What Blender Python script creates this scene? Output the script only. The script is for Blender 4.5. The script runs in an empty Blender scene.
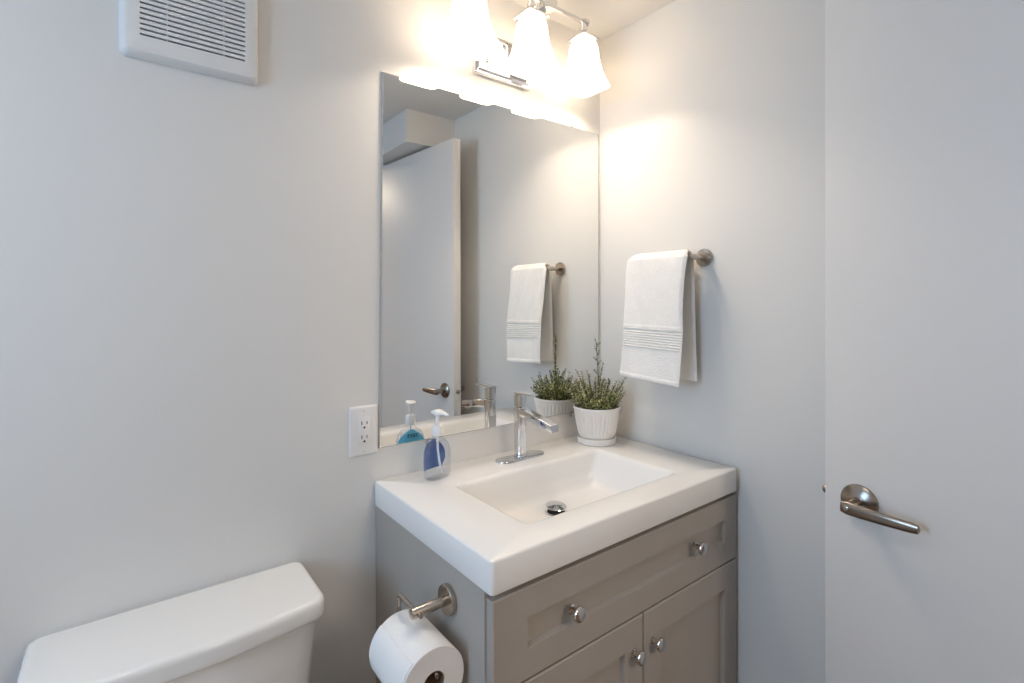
import bpy, bmesh, math, random
from mathutils import Vector, Matrix
random.seed(7)
C = bpy.context.scene
COL = C.collection
PI = math.pi

# ------------------------------------------------------------------ camera
def make_camera():
    yaw, pitch, roll = [math.radians(v) for v in (37.6387, -0.1324, -0.0935)]
    F = Vector((math.sin(yaw)*math.cos(pitch), math.cos(yaw)*math.cos(pitch), math.sin(pitch)))
    R0 = Vector((math.cos(yaw), -math.sin(yaw), 0)); U0 = R0.cross(F)
    R = math.cos(roll)*R0 + math.sin(roll)*U0
    U = -math.sin(roll)*R0 + math.cos(roll)*U0
    cam = bpy.data.cameras.new('camera'); o = bpy.data.objects.new('camera', cam)
    M = Matrix((R, U, -F)).transposed().to_4x4(); M.translation = (-0.4885, -1.1778, 1.3021)
    o.matrix_world = M
    cam.sensor_width = 36; cam.lens = 508.67/1024*36
    cam.shift_y = -37.83/1024; cam.clip_start = 0.02
    COL.objects.link(o); C.camera = o
make_camera()

# ------------------------------------------------------------------ light and exposure
w = bpy.data.worlds.new('sky'); C.world = w; w.use_nodes = True
w.node_tree.nodes['Background'].inputs[0].default_value = (.62, .78, 1, 1)
w.node_tree.nodes['Background'].inputs[1].default_value = 1.0
C.view_settings.view_transform = 'Standard'; C.view_settings.look = 'None'
C.view_settings.gamma = 1; C.view_settings.exposure = 0.1
C.view_settings.use_curve_mapping = False
BULB_W = 9.0                      # the three bulbs of the vanity light
SHADE_E = 2.1                     # glow of its frosted glass
WARM = (1, .84, .67)
def area(name, loc, rot, sx, sy, power, col):
    l = bpy.data.lights.new(name, 'AREA'); l.shape = 'RECTANGLE'; l.size = sx; l.size_y = sy
    l.energy = power; l.color = col
    o = bpy.data.objects.new(name, l); o.location = loc; o.rotation_euler = rot; COL.objects.link(o)
area('window_daylight', (-1.72, -.70, 1.45), (0, -PI/2, 0), 1.0, .7, 22, (.42, .67, 1))
area('hall_fill_light', (.25, -2.7, 2.165), (0, 0, 0), .5, .5, 25, (1, .83, .66))  # added warm fill for the vanity fronts, no known hall lamp
area('ceiling_fill_light', (-.85, -.85, 2.165), (0, 0, 0), .5, .5, 3.6, (1, .90, .80))  # invented fill under the ceiling to lift the room, no such fixture known

# ------------------------------------------------------------------ materials
def mat(name, col, rough=.5, metal=0, bump=0, bscale=200, coat=0, noise=0, nscale=6, spec=.5):
    m = bpy.data.materials.new(name); m.use_nodes = True
    nt = m.node_tree; b = nt.nodes['Principled BSDF']
    b.inputs['Base Color'].default_value = (*col, 1); b.inputs['Roughness'].default_value = rough
    b.inputs['Metallic'].default_value = metal; b.inputs['Coat Weight'].default_value = coat
    b.inputs['Coat Roughness'].default_value = .08
    b.inputs['Specular IOR Level'].default_value = spec
    if bump or noise:
        tc = nt.nodes.new('ShaderNodeTexCoord')
    if bump:
        n = nt.nodes.new('ShaderNodeTexNoise'); n.inputs['Scale'].default_value = bscale; n.inputs['Detail'].default_value = 3
        bp = nt.nodes.new('ShaderNodeBump'); bp.inputs['Strength'].default_value = bump; bp.inputs['Distance'].default_value = .002
        nt.links.new(tc.outputs['Object'], n.inputs['Vector']); nt.links.new(n.outputs['Fac'], bp.inputs['Height'])
        nt.links.new(bp.outputs['Normal'], b.inputs['Normal'])
    if noise:
        n = nt.nodes.new('ShaderNodeTexNoise'); n.inputs['Scale'].default_value = nscale; n.inputs['Detail'].default_value = 2
        r = nt.nodes.new('ShaderNodeValToRGB')
        r.color_ramp.elements[0].position = .3; r.color_ramp.elements[1].position = .7
        r.color_ramp.elements[0].color = (*[c*(1-noise) for c in col], 1)
        r.color_ramp.elements[1].color = (*[min(1, c*(1+noise)) for c in col], 1)
        nt.links.new(tc.outputs['Object'], n.inputs['Vector']); nt.links.new(n.outputs['Fac'], r.inputs['Fac'])
        nt.links.new(r.outputs['Color'], b.inputs['Base Color'])
    return m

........

:: Aim ::
Would you reproduce the lines above, from the very first through the line containing "PI = math.pi", exactly and without the pictures?

:: Response to the task ::
What Blender Python script creates this scene? Output the script only. The script is for Blender 4.5. The script runs in an empty Blender scene.
import bpy, bmesh, math, random
from mathutils import Vector, Matrix
random.seed(7)
C = bpy.context.scene
COL = C.collection
PI = math.pi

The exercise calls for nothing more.